Booknote: Librarians as Community Partners: An Outreach Handbook

Consider this a brief intermission from my series of posts on my ACRL 2013 conference notes. I just finished this book, and I wanted to share it with my four readers right away.

Smallwood, Carol, ed., Librarians as Community Partners: An Outreach Handbook. Chicago: American Library Association, 2010.

ISBN: 978-0-8389-1006-1

Genre: Nonfiction
Subgenre: Library Science, Outreach

I think this is a book that every outreach librarian, or any librarian planning to do outreach (or had outreach dumped on his/her lap) needs to have. It is not perfect, but it is pretty close. The editor brings together 37 librarians from a diverse range of libraries and settings (such as archives) to write about their best techniques and activities for library outreach. The only reason I say the book is not perfect is because the entries do vary: some are more practical in terms of telling you how things are done (what I am really interested in to be honest) and others are a bit more "how we did good, let's all be warm and fuzzy" entries. That aside, this is a very good book full of ideas that should inspire other librarians out there. One of the things I really liked were the various essays on collaborations between schools and local libraries, be they public or academic. Working in this kind of situation is something that interests me, and that at times I have tried to accomplish back when I was doing outreach (as it was my job title and what I did), but was never able to get around to it (it was low priority compared to other more pressing things). I still think such collaborations are crucial, and for me, maybe something to explore later. So, that definitely gave me some hope.

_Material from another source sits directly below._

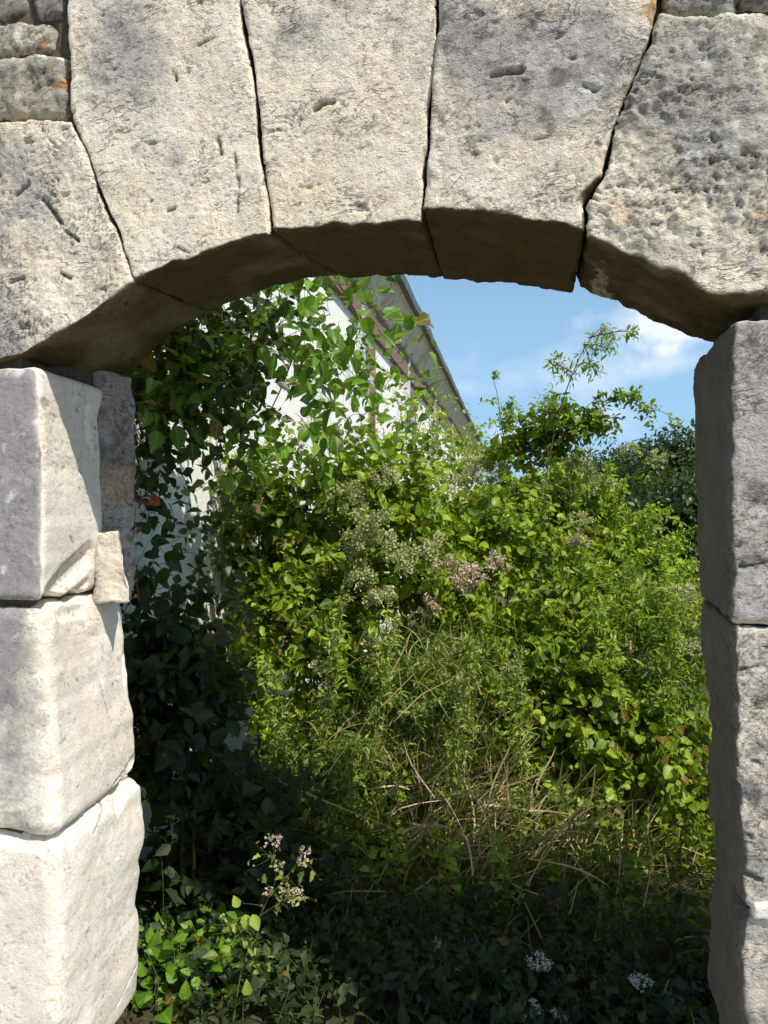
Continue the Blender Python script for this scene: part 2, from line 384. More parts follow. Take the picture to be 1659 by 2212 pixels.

The book answers questions such as:
  • how can I better promote library services? 
  • how can I work with specific constituencies? 
  • learn more about partnerships, be they on campus or in your community. 
  • and more. 
To be honest, I wish I had this book back when I was working as an outreach librarian. I had to learn and figure out a lot of things on my own, often with very minimal support, and seeing what others have done, and more importantly, how they did it, would have been helpful. So, if you are an outreach librarian, whether because that is your job title or by default (because no one else wants to do it), do yourself a favor and read this book. My current workplace owns it, which is how I read it. But I would say this is one I would add to my own professional book shelf. It provides both advice and inspiration, and librarians can always use both.